You may be asking how to make one paragraph or a set of paragraphs look different than the default? One way is to define a class for that item. If you have a right column where you display ads, in your CSS you would make a class and give it a name such as ".rcol". You would define the necessary items for the class that you want to control (paragraph or header tags). ".rcol p" would be used to control how a paragraph tag was rendered. To associate the class to the object, simple add "class=rcol" to the paragraph tag, or the table tag if it's in a table, or div tag if it's in a div, etc. This is also where the term cascading in CSS earns it's keep: the default definitions cascade down into a class as long as the class does not contain something that overrides the default. This means that in our example text rendered in a paragraph tag looks different for the rcol class.

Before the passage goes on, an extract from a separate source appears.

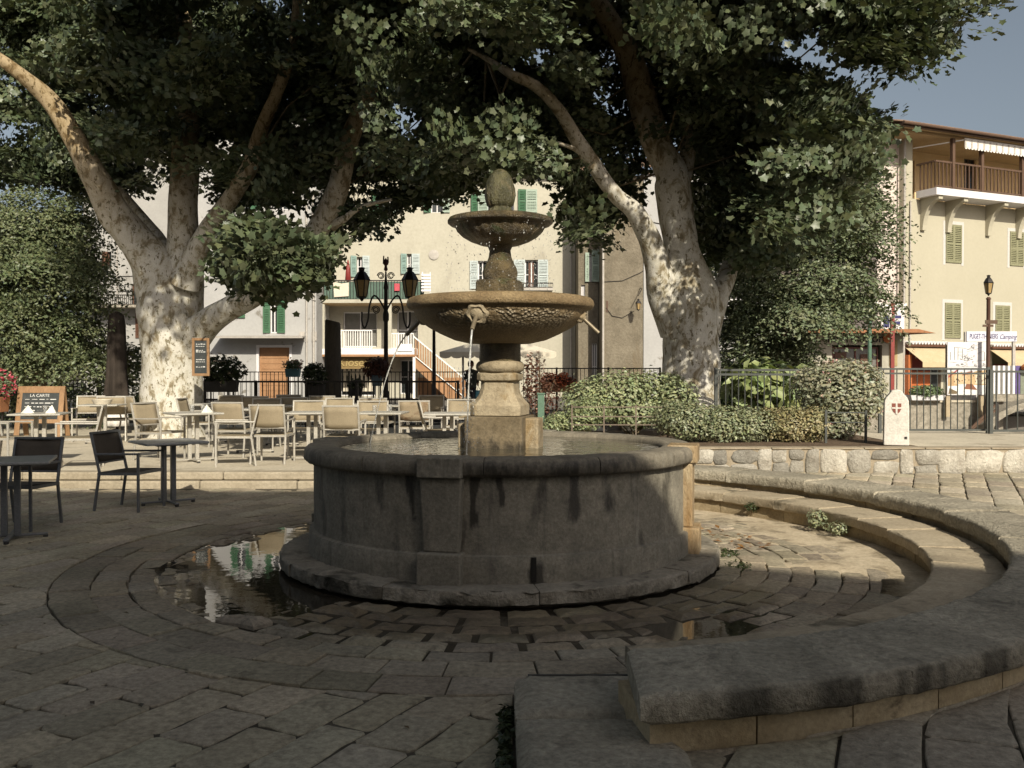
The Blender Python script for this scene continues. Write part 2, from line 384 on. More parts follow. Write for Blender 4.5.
# leaves: one mesh for a whole crown
PLANE = np.array([(0,.38,-.05),(0,.12,0),(.44,.06,.03),(.37,.32,0),(.56,.60,.05),(.29,.70,0),(0,1.0,-.10),(-.29,.70,0),(-.56,.60,.05),(-.37,.32,0),(-.44,.06,.03)], np.float32)
PLANE_F = np.array([(0,i,i+1) for i in range(1, 10)] + [(0,10,1)], np.int32)
OVAL = np.array([(0,0,0),(.27,.45,.05),(0,1,-.06),(-.27,.45,.05)], np.float32)
OVAL_F = np.array([(0,1,2),(0,2,3)], np.int32)
def unit(a): return a/np.maximum(np.linalg.norm(a, axis=1, keepdims=True), 1e-6)
def leaf_mesh(name, cen, size, mat, parent, shape='oval', out=None, up=.6, droop=.5, tones=(.75, 1.25), tint=None, outw=.5, jit=.55, base=None, hang=None):
    V, Fc = (PLANE, PLANE_F) if shape == 'plane' else (OVAL, OVAL_F)
    n = len(cen); cen = np.asarray(cen, np.float32)
    nr = rng.normal(size=(n, 3)).astype(np.float32)*jit
    nr[:, 2] += up
    if base is not None: nr += base.astype(np.float32)
    if out is not None: nr += out.astype(np.float32)*outw
    nr = unit(nr)
    ty = rng.normal(size=(n, 3)).astype(np.float32); ty[:, 2] = ty[:, 2]*.4 - droop
    if hang is not None: ty += hang.astype(np.float32)
    ty = unit(ty - nr*np.sum(ty*nr, axis=1, keepdims=True))
    tx = np.cross(ty, nr)
    s = np.asarray(size, np.float32).reshape(-1, 1, 1)
    P_ = cen[:, None, :] + s*(V[None, :, 0:1]*tx[:, None, :] + V[None, :, 1:2]*ty[:, None, :] + V[None, :, 2:3]*nr[:, None, :])
    k, q = len(V), len(Fc)
    verts = P_.reshape(-1, 3); faces = (Fc[None] + (np.arange(n, dtype=np.int32)*k)[:, None, None]).reshape(-1)
    me = bpy.data.meshes.new(name)
    me.vertices.add(len(verts)); me.vertices.foreach_set('co', verts.astype(np.float32).ravel())
    nf = n*q
    me.loops.add(nf*3); me.loops.foreach_set('vertex_index', faces.astype(np.int32))
    me.polygons.add(nf); me.polygons.foreach_set('loop_start', np.arange(nf, dtype=np.int32)*3); me.polygons.foreach_set('loop_total', np.full(nf, 3, np.int32))
    me.materials.append(mat)
    ca = me.color_attributes.new('tone', 'FLOAT_COLOR', 'POINT')
    t = rng.uniform(tones[0], tones[1], n).astype(np.float32)
    rgb = np.stack([t*rng.uniform(.9, 1.12, n), t, t*rng.uniform(.85, 1.1, n)], 1)
    if tint is not None: rgb = rgb*np.asarray(tint, np.float32)
    rgba = np.repeat(np.c_[rgb, np.ones(n)], k, axis=0).astype(np.float32)
    ca.data.foreach_set('color', rgba.ravel())
    me.update(calc_edges=True); me.validate()
    o = bpy.data.objects.new(name, me); COL.objects.link(o)
    if parent is not None: o.parent = parent
    return o
def in_ellipsoid(n, c, r, shell=.0):
    d = unit(rng.normal(size=(n, 3))); rad = (shell**3 + (1-shell**3)*rng.random((n, 1)))**(1/3)
    return np.array(c) + d*rad*np.array(r), d
# ------------------------------------------------------------------ ground and paving
def polar(x, y):
    dx, dy = x-CX, y-CY
    return math.hypot(dx, dy), math.degrees(math.atan2(dx, -dy))   # phi 0 = towards the viewer, + = right
def ringpt(r, phi):
    a = math.radians(phi); return CX + r*math.sin(a), CY - r*math.cos(a)
def sstep(a, b, x):
    t = min(1, max(0, (x-a)/(b-a))); return t*t*(3-2*t)
def dip(x, y):
    r, ph = polar(x, y)
    w = .085*math.sin(ph*.13)+.06*math.sin(ph*.31+1)
    d = .055*sstep(2.74+w, 2.36+w, r)*sstep(-30, -46, ph)*sstep(-135, -112, ph)
    d += .004*sstep(2.55+w, 2.2, r)*sstep(-60, -40, ph)*sstep(42, 20, ph)
    d += .05*sstep(.34, .1, math.hypot((x-1.13)*.8, (y-5.75)*1.3))
    return d
def wetness(x, y):
    r, ph = polar(x, y)
    a = sstep(2.85, 2.15, r)
    k = sstep(-150, -110, ph)*sstep(75, 40, ph) if ph < 90 else 0
    return max(a*k, .9*sstep(.6, .2, math.hypot(x-1.13, y-5.75)))*1.05
def zr(y): return .10 + .0275*(y-3.6)

def stones(mb, wet, polys, zf, gap=.010, bev=.014, depth=.05, lo=.8, hi=1.18, rough=.004, dome=.003):
    for poly in polys:
        pts = np.array(poly); c = pts.mean(0)
        base = random.gauss(0, rough); tilt = (random.gauss(0, .006), random.gauss(0, .006))
        t = random.uniform(lo, hi); tn = (t*random.uniform(.97, 1.04), t, t*random.uniform(.94, 1.04))
        n = len(pts); rings = []
        for g, dz in ((gap*.5, -depth), (gap*.5, -bev*.8), (gap*.5+bev*.5, -bev*.2), (gap*.5+bev*1.25, 0.0), (gap*.5+.055, dome)):
            ring = []
            for p in pts:
                v = p-c; L = np.linalg.norm(v); q = c + v*max(.3, (L-g*1.25)/L)
                ring.append((q[0], q[1], zf(q[0], q[1])+base+(q-c)@np.array(tilt)+dz))
            rings += ring
        vs = rings + [(c[0], c[1], zf(*c)+base+dome)]
        fs = []
        for k in range(4):
            for i in range(n):
                fs.append((k*n+i, k*n+(i+1) % n, (k+1)*n+(i+1) % n, (k+1)*n+i))
        for i in range(n): fs.append((4*n+i, 4*n+(i+1) % n, 5*n))
        mb.add(vs, fs, 0, tn); wet += [wetness(v[0], v[1]) for v in vs]
def jag(pts, k=3, amp=.008):
    out = []
    for i, p in enumerate(pts):
        q = pts[(i+1) % len(pts)]; d = np.array(q)-np.array(p); L = np.linalg.norm(d); nn = np.array((-d[1], d[0]))/max(L, 1e-6)
        for j in range(k):
            f = j/k
            if j == 0: # rounded corner
                pp = np.array(p)+ (np.array(pts[i-1])-np.array(p))/max(np.linalg.norm(np.array(pts[i-1])-np.array(p)), 1e-6)*.022
                out.append(pp); out.append(np.array(p)+d/max(L, 1e-6)*.022 )
            else: out.append(np.array(p)+d*f+nn*random.gauss(0, amp))
    return out
def brick_cells(ang, wrow, lmin, lmax, x0, x1, y0, y1):
    ca, sa = math.cos(ang), math.sin(ang); cx, cy = (x0+x1)/2, (y0+y1)/2; R = math.hypot(x1-x0, y1-y0)/2+1
    v = -R
    while v < R:
        w = wrow*random.uniform(.85, 1.18); u = -R - random.random()
        sk = random.uniform(-.03, .03)
        while u < R:
            L = random.uniform(lmin, lmax)
            quad = [(u, v), (u+L, v), (u+L+random.uniform(-.02, .02), v+w), (u+random.uniform(-.02, .02), v+w)]
            pts = [np.array((cx + a*ca - b*sa, cy + a*sa + b*ca)) for a, b in quad]
            c = sum(pts)/4
            if x0 < c[0] < x1 and y0 < c[1] < y1: yield pts, c
            u += L
        v += w

# ground under everything, out to the horizon
g = MB(); g.add([(-400, -400, -.055), (400, -400, -.055), (400, 900, -.055), (-400, 900, -.055)], [(0, 1, 2, 3)])
struct(g.build('ground', M['bed']))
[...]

However, because that's the only thing we've defined for rcol, everything else would look the same as the rest of the page.

You can also define size and positioning for objects in CSS. This is one place where we hit the real world of CSS pretty hard. Not all browsers support the size and position commands the same way. This leads to hacks that define a position and then use a command that is known, for example, to cause Internet Explorer to bail out of the CSS, after that line you use a position command that Netscape for example understands. CSS uses the last definition of an object so this technique can be used to "trick" or "hack"

CSS into working across more browsers than it normally would. I don't recommend doing this. One reason is that it's messy and easy to forget why you did something. The other reason is because as browsers are updated, or new devices come online, they may not follow these unwritten and unsupported hacks and your pages are apt to be all messed up. To get around this I usually use CSS as much as I possibly can and then use tables and in-line definitions to control positioning and size. Some people will go to great lengths to use CSS for everything, even replacing all tables, but here in the real world, your should get the page built, functioning, and in a form that can be used reliably on as many platforms as possible.

Not all web site software packages like Microsoft Front Page, Dreamweaver, or Adobe GoLive, etc. fully support CSS.

You'll have to do some coding manually. Don't worry, it's not that hard. I have an online course that can teach you how, just follow the link at the end of this article.

Take the time to learn and understand CSS. Implement it in your web pages. It will be time well spent.